Name 5 legislative and political factors influencing demand

  1. Laws prohibiting or limiting the sale of alcohol
  2. Government policies to reduce alcohol consumption
  3. Taxation
  4. International trade (agreements)
  5. Wine laws

These factors vary from country by country.

26

Name some examples of laws prohibiting or limiting sale of alcohol

  • The sale of alcohol is completely prohibited in a number of countries.
  • Other countries permit sales but these are tightly-controlled: for example, by limiting the sale of alcohol to state-owned monopolies and the USA's three-tier system. Any such controls inevitably limit the supply of wine and usually increase prices. 
  • Even in countries where alcohol is freely available, there is usually a minimum legal drinking age and sales of alcohol are generally limited to particular hours of the day.

27

Why is excessive alcohol a concern in many countries?

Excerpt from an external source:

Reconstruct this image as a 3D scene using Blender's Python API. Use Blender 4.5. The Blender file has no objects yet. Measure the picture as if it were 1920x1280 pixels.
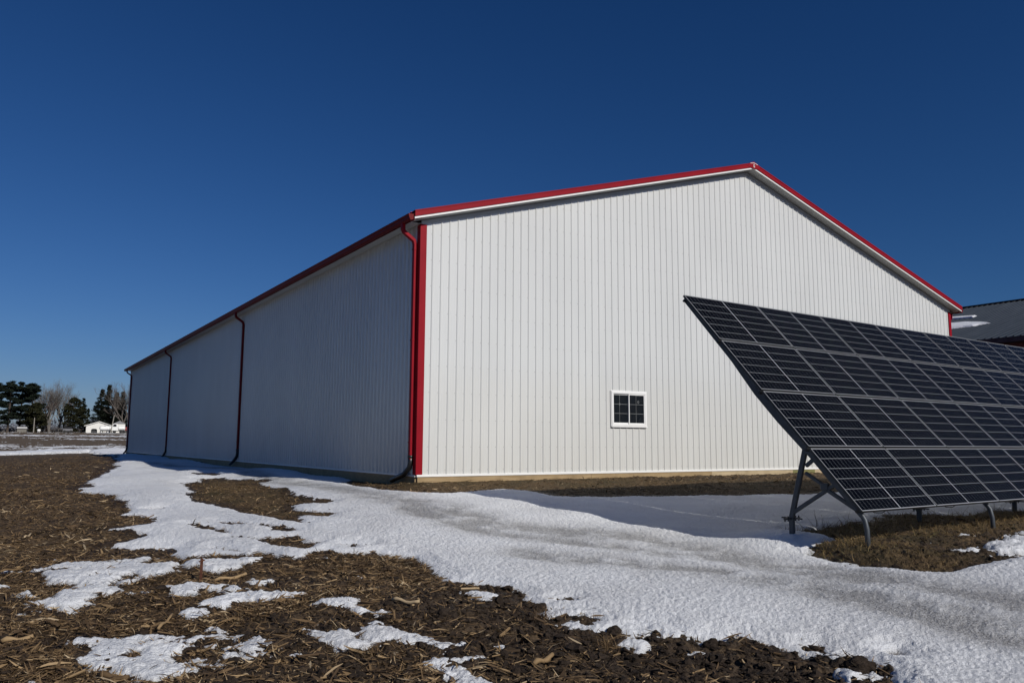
import bpy, bmesh, math, random
import numpy as np
from mathutils import Vector, Matrix

# ---------------------------------------------------------------- camera, sky, sun, exposure
sc = bpy.context.scene
col = sc.collection
FPX, PITCH, ROLL, YAW = 1503.118, 0.126279, 0.005464, 0.569026
CAM = np.array([-7.906217, -16.263182, 0.704432])
_F = np.array([math.sin(YAW)*math.cos(PITCH), math.cos(YAW)*math.cos(PITCH), math.sin(PITCH)])
_R = np.array([math.cos(YAW), -math.sin(YAW), 0.0])
_U = np.cross(_R, _F)
_R, _U = math.cos(ROLL)*_R+math.sin(ROLL)*_U, -math.sin(ROLL)*_R+math.cos(ROLL)*_U
cd = bpy.data.cameras.new('camera'); cam = bpy.data.objects.new('camera', cd); col.objects.link(cam)
cd.sensor_width = 36.0; cd.lens = FPX/1920*36; cd.clip_start = 0.1; cd.clip_end = 6000
M = Matrix(((_R[0], _U[0], -_F[0], CAM[0]), (_R[1], _U[1], -_F[1], CAM[1]), (_R[2], _U[2], -_F[2], CAM[2]), (0, 0, 0, 1)))
cam.matrix_world = M
sc.camera = cam

SUN_EL, SUN_AZ = math.radians(31.5), math.radians(-78.0)      # azimuth counter-clockwise from +x
SKY_STR, SUN_STR, EXPOSURE = 0.05, 4.2, -0.12
sd = Vector((math.cos(SUN_EL)*math.cos(SUN_AZ), math.cos(SUN_EL)*math.sin(SUN_AZ), math.sin(SUN_EL)))
w = bpy.data.worlds.new('World'); sc.world = w; w.use_nodes = True
wn = w.node_tree; bg = wn.nodes['Background']
sky = wn.nodes.new('ShaderNodeTexSky'); sky.sky_type = 'NISHITA'; sky.sun_disc = False
sky.sun_elevation = SUN_EL; sky.sun_rotation = math.pi/2-SUN_AZ
sky.altitude = 250; sky.air_density = 1.0; sky.dust_density = 0.4; sky.ozone_density = 3.0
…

Excessive consumption of alcohol is a concern in many countries. Illness and injuries caused by regular or heavy drinking are placing an increasing strain on health services and drunkenness is seen as a significant factor in criminal behaviour.

28

What is the Loi Evin?

In France, the Loi Evin introduced in 1991, has greatly restricted the advertising of alcoholic drinks and is considered a significant factor in the reduction in wine consumption in France.

However, as a result, France is not now regarded by other wine-producing countries as a market with growth potential for premium wines.

29

What policy did the Scottish Government implement to reduce alcohol consumption?

The Scottish Government is the first to introduce ‘minimum unit pricing’ to reduce the availability of cheap alcohol.

The minimum price of an alcoholic drink will be GBP 0.50 per unit.

Therefore, a 75cl bottle of white wine with 12% abv (i.e. 9 units as defined in the UK) must cost at least GBP 4.50. Bottles were previously available for as little as GBP 3.

30

What policies do countries implement to reduce death and injury in traffic?

Most countries impose a limit on the amount of alcohol that can be consumed before a person drives a motor vehicle.

The Blood Alcohol Concentration (BAC) limit varies between different countries but tends to move in a downward direction as countries try and reduce death and injury caused by drunk drivers.

For example, both New Zealand and Scotland have recently reduced the maximum BAC from 80mg/100ml to 50mg/100ml.

However, this is still higher than some countries: the maximum BAC in Norway and Sweden, for example, is 20mg/100ml.